La actividad en principio puede resultar placentera, pero con el tiempo y sin que el afectado lo perciba, aumenta el tiempo dedicado a la conducta y se producen interferencias en muchas esferas de la vida cotidiana y hasta se cambia el carácter.
Y de todas las adicciones sin sustancias, la del celular sin dudas es actualmente la más extendida y arraigada porque también lleva a las demás. El celular te permite acceder a las redes sociales, a la pornografía, al sexo online, los juegos y las compras compulsivas a través de diversas aplicaciones, con la posibilidad de sumar objetos en los llamados «carritos».
Las personas pasan conectadas tanto tiempo al celular que descuidan sus relaciones interpersonales. El móvil se lo llevan al comedor, al baño, al cine, a la playa, a reuniones y hasta a la cama, donde se mantienen inmersas hasta altas horas de la madrugada, chateando, jugando, viendo sus redes sociales o navegando por internet.
Los adictos al celular se sienten angustiados si lo olvidan en algún lugar, si el aparato sufre algún desperfecto, si pierden la señal o si se quedan sin batería donde no pueden cargarlo. Esta adicción comportamental los lleva a pasar más tiempo en el idílico mundo virtual, donde muchas veces procuran la aceptación que no encuentran en el real.
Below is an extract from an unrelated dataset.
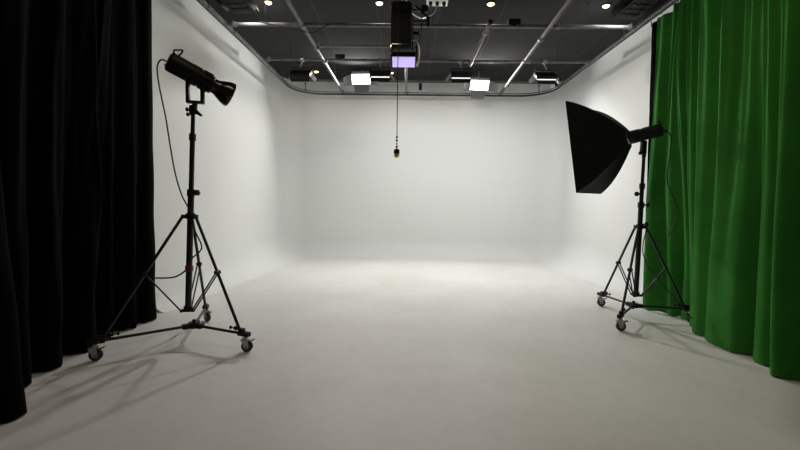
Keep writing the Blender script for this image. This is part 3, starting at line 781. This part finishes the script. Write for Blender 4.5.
# ------------------------------------------------------------------ spotlight on the left stand
def left_spot():
    rear = Vector((-1.90, 3.20, 2.318)); mouth = Vector((-1.552, 3.50, 2.138))
    d = (mouth - rear).normalized(); Ltot = (mouth - rear).length
    t = thing('studio_spotlight', 'black barrel spotlight with flared reflector on the left stand, aimed down right', 'spotlight', axL(1.98))
    s = d.cross(Vector((0, 0, 1))).normalized(); up = s.cross(d).normalized()
    R = Matrix((s, d, up)).transposed()
    bl = Ltot * 0.71
    rb_ = 0.078
    b = MB()
    b.lathe(rear, d, [(0, 0.070), (0.004, rb_ - 0.004), (0.015, rb_), (bl * 0.48, rb_), (bl * 0.49, rb_ + 0.003), (bl * 0.66, rb_ + 0.003), (bl * 0.67, rb_ - 0.003), (bl * 0.97, rb_ - 0.006), (bl, rb_ - 0.02)], n=40)
    for k in range(12):
        a = 2 * pi * k / 12
        q = s * cos(a) + up * sin(a)
        Rk = Matrix((q, d, q.cross(d))).transposed()
        b.box(rear + d * bl * 0.82 + q * rb_, (0.010, bl * 0.2, 0.012), Rk)
    b.build('body', 'black_metal', t)
    b = MB(); b.cyl(rear - d * 0.004, rear, 0.06, n=30); b.box(rear - d * 0.006 + up * 0.02, (0.05, 0.006, 0.018), R, 0.002); b.build('control_panel', 'rubber', t)
    b = MB(); b.cyl(rear - d * 0.006 - up * 0.04 , rear - d * 0.016 - up * 0.04, 0.010, n=10); b.cyl(rear - d * 0.006 + up * 0.045 + s * 0.02, rear - d * 0.014 + up * 0.045 + s * 0.02, 0.006, n=8); b.build('dial', 'zinc', t)
    p = rear + up * rb_
    b = MB(); b.sweep(bez([p + d * 0.02 - up * 0.01 , p + d * 0.005 + up * 0.02, p + d * 0.022 + up * 0.036, p + d * 0.055 + up * 0.058, p + d * 0.056 + up * 0.03, p + d * 0.045 - up * 0.006], 7), 0.007, 8)
    b.build('carrying_handle', 'black_plastic', t)
    # reflector
    q = rear + d * (bl + 0.0)
    rl = Ltot - bl + 0.012
    prof = [(-0.02, 0.060), (0.005, 0.062), (0.03, 0.063), (rl * 0.32, 0.073), (rl * 0.5, 0.086), (rl * 0.66, 0.097), (rl * 0.8, 0.104), (rl * 0.92, 0.107), (rl * 0.98, 0.106), (rl, 0.103)]
    b = MB(); b.lathe(q, d, prof + [(rl * 0.95, 0.101), (rl * 0.6, 0.086), (rl * 0.32, 0.066), (0.02, 0.045)], n=44, cap=True); b.build('reflector', 'refl', t)
    b = MB(); b.cyl(q + d * 0.02, q + d * 0.05, 0.04, 0.028, n=20); b.build('lamp_chip', 'led_off', t)
    # yoke: a square U under the body
    top = axL(1.98)
    c = rear + d * bl * 0.52
    b = MB()
    h = Vector((1, 0.25, 0)).normalized()
    yw = 0.055
    base = Vector((c.x + 0.022, c.y, 2.025))
    for k in (-1, 1):
        lo = base + h * yw * k
        zt = (rear + d * bl * (0.52 + 0.14 * k)).z
        Ry = Matrix((h, Vector((-h.y, h.x, 0)), Vector((0, 0, 1)))).transposed()
        b.box(Vector((lo.x, lo.y, (2.02 + zt) / 2)), (0.026, 0.05, zt - 2.02), Ry, 0.004)
    b.box(base, (2 * yw + 0.026, 0.05, 0.02), Ry, 0.004)
    knob(b, base + h * yw + Vector((0, 0, 0.10)), h, 1.0)
    b.build('yoke', 'black_metal', t)
    b = MB(); b.cyl(top - Vector((0, 0, 0.03)), (base.x, base.y, 2.025), 0.020, n=14); b.box(top - Vector((0, 0, 0.01)), (0.05, 0.05, 0.07), bevel=0.006)
    b.build('stand_mount', 'black_plastic', t)
    b = MB(); knob(b, top + Vector((0, 0, -0.01)), (-1, -0.2, 0), 1.1); knob(b, top + Vector((0, 0, -0.05)), (-1, -0.2, 0), 1.0)
    b.prism([top + Vector((0.02, -0.01, 0.0)), top + Vector((0.075, -0.01, -0.055)), top + Vector((0.06, -0.01, -0.065)), top + Vector((0.015, -0.01, -0.04))], (0, 0.02, 0)); b.build('locking_lever', 'black_plastic', t)
    # power cable
    s0 = rear - d * 0.01 - up * 0.01
    pts = [s0, s0 + Vector((-0.045, 0, 0.01)), s0 + Vector((-0.075, 0, -0.045)), s0 + Vector((-0.065, 0.0, -0.18)), (-1.955, 3.24, 1.88), (-1.93, 3.25, 1.66), (-1.905, 3.27, 1.44), (-1.87, 3.30, 1.26), (-1.80, 3.30, 1.12), (-1.76, 3.28, 0.98), (-1.70, 3.27, 0.86), (-1.72, 3.29, 0.80), (-1.80, 3.30, 0.73), (-1.84, 3.31, 0.66)]
    b = MB(); b.sweep(bez(pts, 8), 0.006, 8); b.build('power_cable', 'cable', t)
left_spot()
t = thing('extension_lead', 'black lead taped to the left stand pole and running left to the black curtain', 'cable', (-1.9, 3.31, 0.6))
b = MB(); b.sweep(bez([(-1.84, 3.30, 0.64), (-1.90, 3.30, 0.595), (-1.98, 3.32, 0.565), (-2.12, 3.36, 0.55), (-2.30, 3.45, 0.53), (-2.46, 3.50, 0.50)], 8), 0.007, 8); b.build('lead', 'cable', t)
b = MB(); b.cyl(axL(0.62) , axL(0.665), 0.032, n=18); b.build('tape', 'red_tape', t)

# ------------------------------------------------------------------ softbox and its light on the right stand
TOP = axR(1.80)
dS = Vector((-0.66, 0.74, -0.16)).normalized()
sS = dS.cross(Vector((0, 0, 1))).normalized(); uS = sS.cross(dS).normalized()
head = TOP + Vector((-0.06, -0.02, 0.165))
def right_light():
    t = thing('studio_strobe', 'black barrel studio light on the right stand, holding the softbox', 'studio light', TOP)
    R = Matrix((sS, dS, uS)).transposed()
    rear = head - dS * 0.20; front = head + dS * 0.10
    b = MB(); b.lathe(rear, dS, [(0, 0.050), (0.004, 0.060), (0.012, 0.064), (0.20, 0.064), (0.205, 0.068), (0.25, 0.070), (0.30, 0.070)], n=32)
    b.box(rear + dS * 0.09 + uS * 0.055, (0.05, 0.16, 0.02), R, 0.006)
    b.build('body', 'black_metal', t)
    b = MB(); b.cyl(front, front + dS * 0.025, 0.068, n=32); b.build('mount_ring', 'chrome', t)
    b = MB(); b.box(rear - dS * 0.004, (0.06, 0.008, 0.05), R, 0.004); b.cyl(rear - uS * 0.02, rear - uS * 0.02 - dS * 0.04, 0.012, n=10)
    knob(b, rear + uS * 0.045 + dS * 0.02, uS, 1.0); b.build('control_panel', 'black_plastic', t)
    b = MB(); b.box(TOP + Vector((-0.01, 0, 0.04)), (0.05, 0.05, 0.14), bevel=0.006); b.cyl(TOP - Vector((0, 0, 0.06)), TOP + Vector((0, 0, 0.05)), 0.020, n=14)
    knob(b, TOP + Vector((0, 0, -0.02)), (-1, -0.4, 0), 1.2)
    b.build('tilt_bracket', 'black_plastic', t)
    s0 = rear - uS * 0.02 - dS * 0.03
    pts = [s0, s0 + Vector((0.04, -0.02, -0.06)), s0 + Vector((0.055, 0.0, -0.25)), s0 + Vector((0.07, 0.04, -0.50)), (2.74, 4.15, 1.28), (2.80, 4.18, 1.15), (2.76, 4.2, 0.98), (2.66, 4.22, 0.86), (2.56, 4.22, 0.90), (2.53, 4.24, 0.98), (2.50, 4.25, 0.78), (2.53, 4.22, 0.62), (2.62, 4.18, 0.48), (2.76, 4.12, 0.30), (2.86, 4.06, 0.16), (2.92, 3.95, 0.02)]
    b = MB(); b.sweep(bez(pts, 8), 0.005, 8); b.build('power_cable', 'cable', t)
right_light()
def softbox():
    ap = head + dS * 0.115
    t = thing('softbox', 'large black rectangular softbox on the right stand, opening turned away', 'softbox', ap)
    W, H, D = 0.31, 0.515, 0.48       # half width, half height, depth
    fx = lambda a, b_, q: ap + dS * q + sS * a + uS * b_
    # side profile of each rib bows outwards
    def rib(q):   # q in 0..1 -> fraction of half size
        return 0.15 + 0.85 * (0.6 * q ** 0.85 + 0.4 * sin(q * pi / 2))
    nq, ns = 14, 12
    bm = bmesh.new(); rings = []
    for i in range(nq + 1):
        q = i / nq; f = rib(q)
        ring = []
        per = []
        for (ax0, ay0), (ax1, ay1) in (((-1, -1), (1, -1)), ((1, -1), (1, 1)), ((1, 1), (-1, 1)), ((-1, 1), (-1, -1))):
            for k in range(ns):
                u = k / ns; a = ax0 + (ax1 - ax0) * u; c = ay0 + (ay1 - ay0) * u
                sag = 1 - 0.10 * sin(pi * u) * sin(pi * min(q * 1.02, 1))
                per.append((a * sag if abs(ax1 - ax0) < 0.1 else a, c * sag if abs(ay1 - ay0) < 0.1 else c))
        wq = W * f; hq = H * f
        if i == 0: wq = hq = 0.07
        for a, c in per: ring.append(bm.verts.new(fx(a * wq, c * hq, D * q)))
        rings.append(ring)
    for a, c in zip(rings, rings[1:]):
        n = len(a)
        for i in range(n): bm.faces.new((a[i], a[(i + 1) % n], c[(i + 1) % n], c[i]))
    bmesh.ops.recalc_face_normals(bm, faces=bm.faces[:])
    bmesh.ops.solidify(bm, geom=bm.faces[:], thickness=0.004)
    b = MB(); b.bm.free(); b.bm = bm
    b.build('fabric_shell', 'softbox', t)
    b = MB(); R = Matrix((sS, dS, uS)).transposed()
    b.box(fx(0, 0, D - 0.03), (2 * W * 0.91, 0.006, 2 * H * 0.93), R); b.build('front_diffusion', 'softbox_inner', t)
    b = MB()
    c4 = [(-W, -H), (W, -H), (W, H), (-W, H)]
    for k in range(4):
        b.cyl(fx(c4[k][0], c4[k][1], D), fx(c4[(k + 1) % 4][0], c4[(k + 1) % 4][1], D), 0.006, n=8)
    b.build('front_edge', 'softbox', t)
    for sx in (-1, 1):
        for sy in (-1, 1):
            pts = []
            for i in range(nq + 1):
                q = i / nq; f = rib(q) if i else 0.2
                pts.append(fx(sx * W * f, sy * H * (f if i else 0.15), D * q))
            b = MB(); b.sweep(pts, 0.005, 8); b.build('corner_rod', 'black_plastic', t)
    b = MB(); b.cyl(ap - dS * 0.004, ap + dS * 0.03, 0.078, n=30); b.build('mount_ring', 'black_metal', t)
softbox()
La canción “momentos”, popularizada por el cantante español Julio Iglesias e incluida en el decimotercer álbum de estudio del mismo nombre que el artista lanzó en 1982, tiene el siguiente estribillo relativo esos instantes de nuestra vidas que dejamos pasar: “La vida se hace siempre de momentos, de cosas que no sueles valorar. Y luego, cuando pierdes, cuando al fin te has dado cuenta, el tiempo no te deja regresar. Ya ves que todo pasa, ¿quién diría? Ya ves que poco queda por contar. Apenas los recuerdos, momentos que no vuelven nunca más”.
La mesa de los siete hombres sesentones en el restaurante fue donde más se gozó. Y en el Teatro Nacional las dos damas de la misma edad también disfrutaron hasta más no poder la gala del ballet ruso. Me demostraron con el crudo «boche» que el celular no era imprescindible para asimilar los detalles del espectáculo.
Y recordé esos inicios de mi ejercicio periodístico en que se cubrían los eventos sin el celular que ahora nos roba tantos momentos alegres y emocionantes de las relaciones sociales.
Me disfruté la cena y también la gala de los bailarines rusos, sin el celular que tanto norma y controla nuestras vidas, sumergiéndonos en una desconexión del mundo real que genera una abrumadora dependencia.